--- BEGIN ---

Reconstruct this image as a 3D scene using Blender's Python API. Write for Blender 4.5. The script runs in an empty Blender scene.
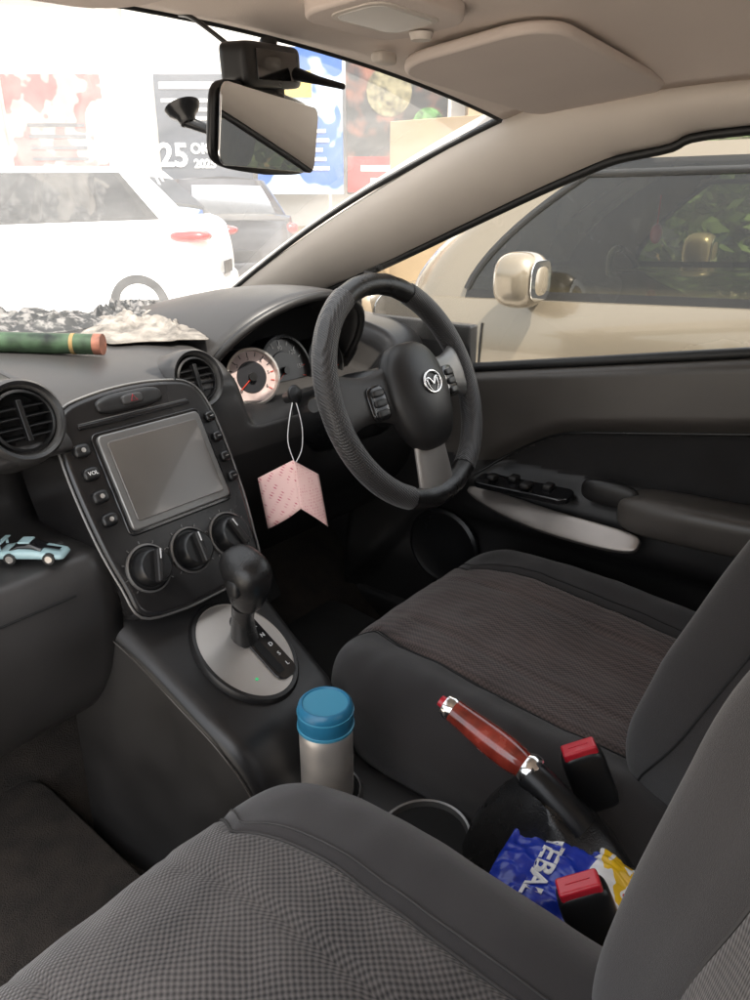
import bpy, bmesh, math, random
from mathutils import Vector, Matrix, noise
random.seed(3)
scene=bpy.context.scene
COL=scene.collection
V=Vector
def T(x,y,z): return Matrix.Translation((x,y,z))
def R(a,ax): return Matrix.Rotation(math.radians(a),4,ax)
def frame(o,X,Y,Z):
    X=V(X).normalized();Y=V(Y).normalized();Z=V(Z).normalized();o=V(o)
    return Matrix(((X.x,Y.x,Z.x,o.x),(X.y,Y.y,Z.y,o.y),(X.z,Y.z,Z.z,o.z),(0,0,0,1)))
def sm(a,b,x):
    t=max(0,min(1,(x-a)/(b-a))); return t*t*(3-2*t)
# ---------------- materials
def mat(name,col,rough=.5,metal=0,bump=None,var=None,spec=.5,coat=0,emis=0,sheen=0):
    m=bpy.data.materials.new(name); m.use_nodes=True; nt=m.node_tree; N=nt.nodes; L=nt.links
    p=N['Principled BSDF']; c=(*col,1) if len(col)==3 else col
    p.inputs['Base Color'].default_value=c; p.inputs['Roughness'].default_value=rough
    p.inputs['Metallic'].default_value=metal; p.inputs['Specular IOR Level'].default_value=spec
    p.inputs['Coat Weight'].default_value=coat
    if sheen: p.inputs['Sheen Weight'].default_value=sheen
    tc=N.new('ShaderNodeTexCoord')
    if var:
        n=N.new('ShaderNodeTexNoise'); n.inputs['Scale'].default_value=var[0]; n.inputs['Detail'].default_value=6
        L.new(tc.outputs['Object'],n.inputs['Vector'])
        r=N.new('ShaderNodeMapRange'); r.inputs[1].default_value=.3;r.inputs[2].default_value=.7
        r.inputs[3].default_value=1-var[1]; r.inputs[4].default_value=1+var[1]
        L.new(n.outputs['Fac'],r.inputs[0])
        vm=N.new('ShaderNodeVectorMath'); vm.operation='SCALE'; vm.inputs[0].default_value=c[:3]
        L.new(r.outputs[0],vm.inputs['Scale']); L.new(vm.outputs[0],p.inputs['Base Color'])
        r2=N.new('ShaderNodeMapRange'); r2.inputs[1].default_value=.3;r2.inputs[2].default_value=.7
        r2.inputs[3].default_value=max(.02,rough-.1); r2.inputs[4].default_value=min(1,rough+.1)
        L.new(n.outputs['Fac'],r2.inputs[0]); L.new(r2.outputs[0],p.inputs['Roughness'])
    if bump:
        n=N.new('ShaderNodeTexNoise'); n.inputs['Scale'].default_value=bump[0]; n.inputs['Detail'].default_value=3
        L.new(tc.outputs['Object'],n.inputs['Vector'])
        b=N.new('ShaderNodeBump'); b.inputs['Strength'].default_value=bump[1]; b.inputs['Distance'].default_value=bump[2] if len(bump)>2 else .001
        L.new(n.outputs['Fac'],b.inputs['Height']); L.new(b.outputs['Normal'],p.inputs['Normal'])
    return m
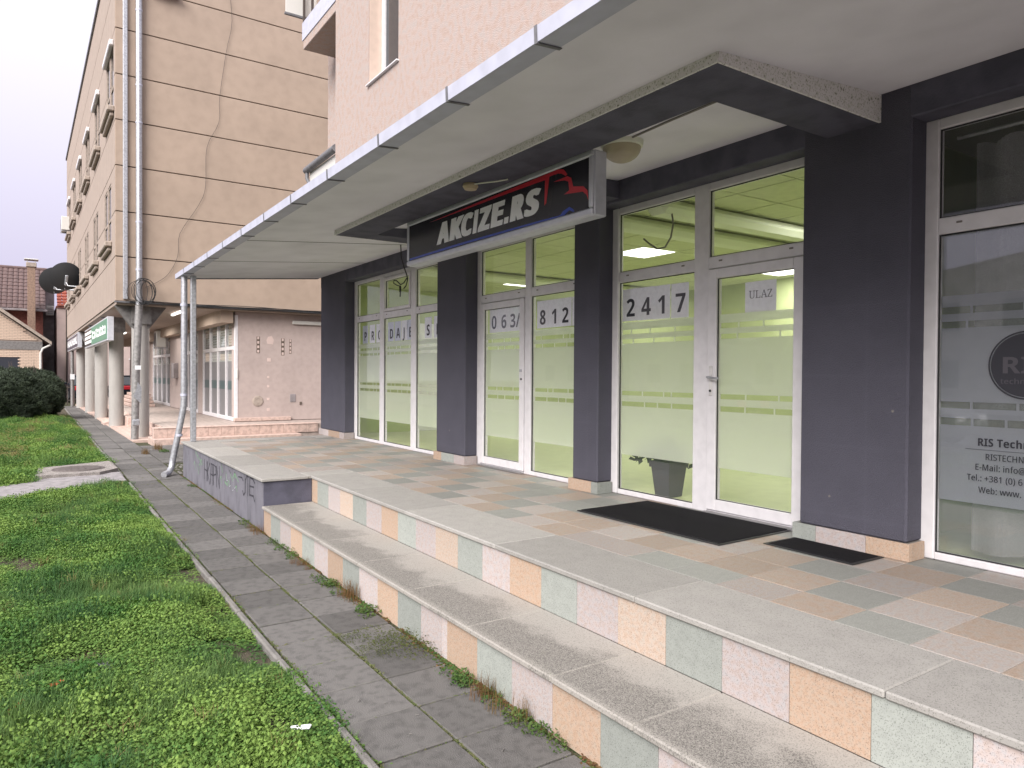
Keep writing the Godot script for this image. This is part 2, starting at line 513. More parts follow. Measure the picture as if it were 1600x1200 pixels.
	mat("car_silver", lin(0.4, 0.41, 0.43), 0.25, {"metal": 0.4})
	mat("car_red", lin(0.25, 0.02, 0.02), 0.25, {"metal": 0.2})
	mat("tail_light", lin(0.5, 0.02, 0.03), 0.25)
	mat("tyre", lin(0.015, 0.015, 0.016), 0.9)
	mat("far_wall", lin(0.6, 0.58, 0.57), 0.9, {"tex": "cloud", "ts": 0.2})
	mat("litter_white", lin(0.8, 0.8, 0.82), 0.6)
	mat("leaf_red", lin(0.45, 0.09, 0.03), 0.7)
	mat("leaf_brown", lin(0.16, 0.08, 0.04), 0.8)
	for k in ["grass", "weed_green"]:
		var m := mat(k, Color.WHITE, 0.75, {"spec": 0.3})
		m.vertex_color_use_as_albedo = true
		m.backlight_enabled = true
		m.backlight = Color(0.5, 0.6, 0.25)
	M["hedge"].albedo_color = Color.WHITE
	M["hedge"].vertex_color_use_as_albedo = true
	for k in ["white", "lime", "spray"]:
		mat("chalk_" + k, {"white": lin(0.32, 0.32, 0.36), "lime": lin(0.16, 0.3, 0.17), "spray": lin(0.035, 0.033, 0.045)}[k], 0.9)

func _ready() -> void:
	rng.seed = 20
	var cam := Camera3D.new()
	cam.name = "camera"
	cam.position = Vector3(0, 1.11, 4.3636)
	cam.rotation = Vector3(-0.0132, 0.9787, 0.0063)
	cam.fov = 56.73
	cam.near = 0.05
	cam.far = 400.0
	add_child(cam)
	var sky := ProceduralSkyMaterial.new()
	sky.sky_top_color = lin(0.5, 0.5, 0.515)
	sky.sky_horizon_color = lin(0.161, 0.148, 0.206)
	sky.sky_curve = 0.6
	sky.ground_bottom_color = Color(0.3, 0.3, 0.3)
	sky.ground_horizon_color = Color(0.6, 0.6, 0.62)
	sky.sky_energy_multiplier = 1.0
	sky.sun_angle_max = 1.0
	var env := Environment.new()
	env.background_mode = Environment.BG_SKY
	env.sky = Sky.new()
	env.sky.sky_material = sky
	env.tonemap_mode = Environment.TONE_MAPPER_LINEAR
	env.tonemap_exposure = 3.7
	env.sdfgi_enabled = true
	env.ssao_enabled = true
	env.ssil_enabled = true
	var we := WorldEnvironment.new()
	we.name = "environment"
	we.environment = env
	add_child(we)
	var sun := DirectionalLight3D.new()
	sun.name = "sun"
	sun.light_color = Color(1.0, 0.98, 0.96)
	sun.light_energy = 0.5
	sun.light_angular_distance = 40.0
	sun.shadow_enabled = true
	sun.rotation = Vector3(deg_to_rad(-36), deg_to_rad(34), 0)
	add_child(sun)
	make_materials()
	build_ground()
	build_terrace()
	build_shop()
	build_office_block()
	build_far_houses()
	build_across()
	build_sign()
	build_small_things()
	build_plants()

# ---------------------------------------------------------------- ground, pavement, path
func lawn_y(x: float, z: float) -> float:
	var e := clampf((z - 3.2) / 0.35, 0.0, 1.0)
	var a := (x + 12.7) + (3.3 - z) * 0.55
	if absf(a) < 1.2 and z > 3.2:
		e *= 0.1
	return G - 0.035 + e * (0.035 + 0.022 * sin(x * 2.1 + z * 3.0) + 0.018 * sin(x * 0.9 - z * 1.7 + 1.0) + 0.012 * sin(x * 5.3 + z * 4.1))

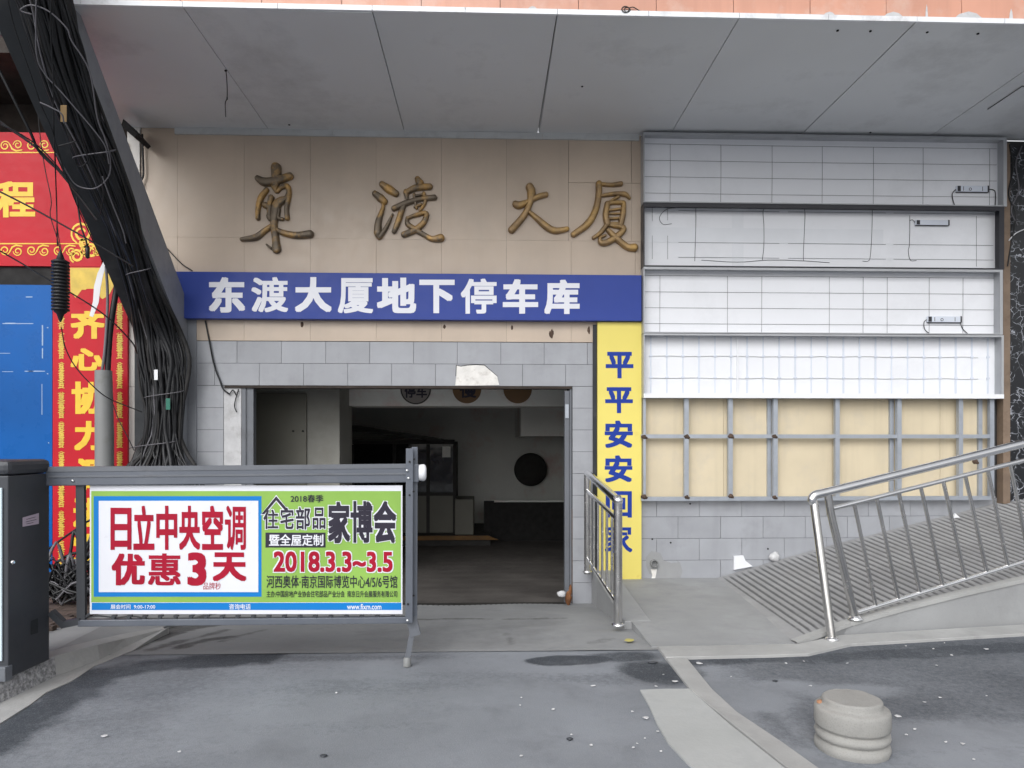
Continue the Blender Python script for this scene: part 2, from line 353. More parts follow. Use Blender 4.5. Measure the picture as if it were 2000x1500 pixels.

--- END ---

**WHAT TO WORK ON**
Print out the whole of the material word for word, without pictures.

**THE REPLY**
Reconstruct this image as a 3D scene using Blender's Python API. Write for Blender 4.5. The script runs in an empty Blender scene.
import bpy, bmesh, math, random
from mathutils import Vector, Matrix, noise
random.seed(3)
scene=bpy.context.scene
COL=scene.collection
V=Vector
def T(x,y,z): return Matrix.Translation((x,y,z))
def R(a,ax): return Matrix.Rotation(math.radians(a),4,ax)
def frame(o,X,Y,Z):
    X=V(X).normalized();Y=V(Y).normalized();Z=V(Z).normalized();o=V(o)
    return Matrix(((X.x,Y.x,Z.x,o.x),(X.y,Y.y,Z.y,o.y),(X.z,Y.z,Z.z,o.z),(0,0,0,1)))
def sm(a,b,x):
    t=max(0,min(1,(x-a)/(b-a))); return t*t*(3-2*t)
# ---------------- materials
def mat(name,col,rough=.5,metal=0,bump=None,var=None,spec=.5,coat=0,emis=0,sheen=0):
    m=bpy.data.materials.new(name); m.use_nodes=True; nt=m.node_tree; N=nt.nodes; L=nt.links
    p=N['Principled BSDF']; c=(*col,1) if len(col)==3 else col
    p.inputs['Base Color'].default_value=c; p.inputs['Roughness'].default_value=rough
    p.inputs['Metallic'].default_value=metal; p.inputs['Specular IOR Level'].default_value=spec
    p.inputs['Coat Weight'].default_value=coat
    if sheen: p.inputs['Sheen Weight'].default_value=sheen
    tc=N.new('ShaderNodeTexCoord')
    if var:
        n=N.new('ShaderNodeTexNoise'); n.inputs['Scale'].default_value=var[0]; n.inputs['Detail'].default_value=6
        L.new(tc.outputs['Object'],n.inputs['Vector'])
        r=N.new('ShaderNodeMapRange'); r.inputs[1].default_value=.3;r.inputs[2].default_value=.7
        r.inputs[3].default_value=1-var[1]; r.inputs[4].default_value=1+var[1]
        L.new(n.outputs['Fac'],r.inputs[0])
        vm=N.new('ShaderNodeVectorMath'); vm.operation='SCALE'; vm.inputs[0].default_value=c[:3]
        L.new(r.outputs[0],vm.inputs['Scale']); L.new(vm.outputs[0],p.inputs['Base Color'])
        r2=N.new('ShaderNodeMapRange'); r2.inputs[1].default_value=.3;r2.inputs[2].default_value=.7
        r2.inputs[3].default_value=max(.02,rough-.1); r2.inputs[4].default_value=min(1,rough+.1)
        L.new(n.outputs['Fac'],r2.inputs[0]); L.new(r2.outputs[0],p.inputs['Roughness'])
    if bump:
        n=N.new('ShaderNodeTexNoise'); n.inputs['Scale'].default_value=bump[0]; n.inputs['Detail'].default_value=3
        L.new(tc.outputs['Object'],n.inputs['Vector'])
        b=N.new('ShaderNodeBump'); b.inputs['Strength'].default_value=bump[1]; b.inputs['Distance'].default_value=bump[2] if len(bump)>2 else .001
        L.new(n.outputs['Fac'],b.inputs['Height']); L.new(b.outputs['Normal'],p.inputs['Normal'])
    return m
Keep writing the Godot script for this image. This is part 2, starting at line 513. More parts follow. Measure the picture as if it were 1600x1200 pixels.
	mat("car_silver", lin(0.4, 0.41, 0.43), 0.25, {"metal": 0.4})
	mat("car_red", lin(0.25, 0.02, 0.02), 0.25, {"metal": 0.2})
	mat("tail_light", lin(0.5, 0.02, 0.03), 0.25)
	mat("tyre", lin(0.015, 0.015, 0.016), 0.9)
	mat("far_wall", lin(0.6, 0.58, 0.57), 0.9, {"tex": "cloud", "ts": 0.2})
	mat("litter_white", lin(0.8, 0.8, 0.82), 0.6)
	mat("leaf_red", lin(0.45, 0.09, 0.03), 0.7)
	mat("leaf_brown", lin(0.16, 0.08, 0.04), 0.8)
	for k in ["grass", "weed_green"]:
		var m := mat(k, Color.WHITE, 0.75, {"spec": 0.3})
		m.vertex_color_use_as_albedo = true
		m.backlight_enabled = true
		m.backlight = Color(0.5, 0.6, 0.25)
	M["hedge"].albedo_color = Color.WHITE
	M["hedge"].vertex_color_use_as_albedo = true
	for k in ["white", "lime", "spray"]:
		mat("chalk_" + k, {"white": lin(0.32, 0.32, 0.36), "lime": lin(0.16, 0.3, 0.17), "spray": lin(0.035, 0.033, 0.045)}[k], 0.9)

func _ready() -> void:
	rng.seed = 20
	var cam := Camera3D.new()
	cam.name = "camera"
	cam.position = Vector3(0, 1.11, 4.3636)
	cam.rotation = Vector3(-0.0132, 0.9787, 0.0063)
	cam.fov = 56.73
	cam.near = 0.05
	cam.far = 400.0
	add_child(cam)
	var sky := ProceduralSkyMaterial.new()
	sky.sky_top_color = lin(0.5, 0.5, 0.515)
	sky.sky_horizon_color = lin(0.161, 0.148, 0.206)
	sky.sky_curve = 0.6
	sky.ground_bottom_color = Color(0.3, 0.3, 0.3)
	sky.ground_horizon_color = Color(0.6, 0.6, 0.62)
	sky.sky_energy_multiplier = 1.0
	sky.sun_angle_max = 1.0
	var env := Environment.new()
	env.background_mode = Environment.BG_SKY
	env.sky = Sky.new()
	env.sky.sky_material = sky
	env.tonemap_mode = Environment.TONE_MAPPER_LINEAR
	env.tonemap_exposure = 3.7
	env.sdfgi_enabled = true
	env.ssao_enabled = true
	env.ssil_enabled = true
	var we := WorldEnvironment.new()
	we.name = "environment"
	we.environment = env
	add_child(we)
	var sun := DirectionalLight3D.new()
	sun.name = "sun"
	sun.light_color = Color(1.0, 0.98, 0.96)
	sun.light_energy = 0.5
	sun.light_angular_distance = 40.0
	sun.shadow_enabled = true
	sun.rotation = Vector3(deg_to_rad(-36), deg_to_rad(34), 0)
	add_child(sun)
	make_materials()
	build_ground()
	build_terrace()
	build_shop()
	build_office_block()
	build_far_houses()
	build_across()
	build_sign()
	build_small_things()
	build_plants()

# ---------------------------------------------------------------- ground, pavement, path
func lawn_y(x: float, z: float) -> float:
	var e := clampf((z - 3.2) / 0.35, 0.0, 1.0)
	var a := (x + 12.7) + (3.3 - z) * 0.55
	if absf(a) < 1.2 and z > 3.2:
		e *= 0.1
	return G - 0.035 + e * (0.035 + 0.022 * sin(x * 2.1 + z * 3.0) + 0.018 * sin(x * 0.9 - z * 1.7 + 1.0) + 0.012 * sin(x * 5.3 + z * 4.1))

Continue the Blender Python script for this scene: part 2, from line 353. More parts follow. Use Blender 4.5. Measure the picture as if it were 2000x1500 pixels.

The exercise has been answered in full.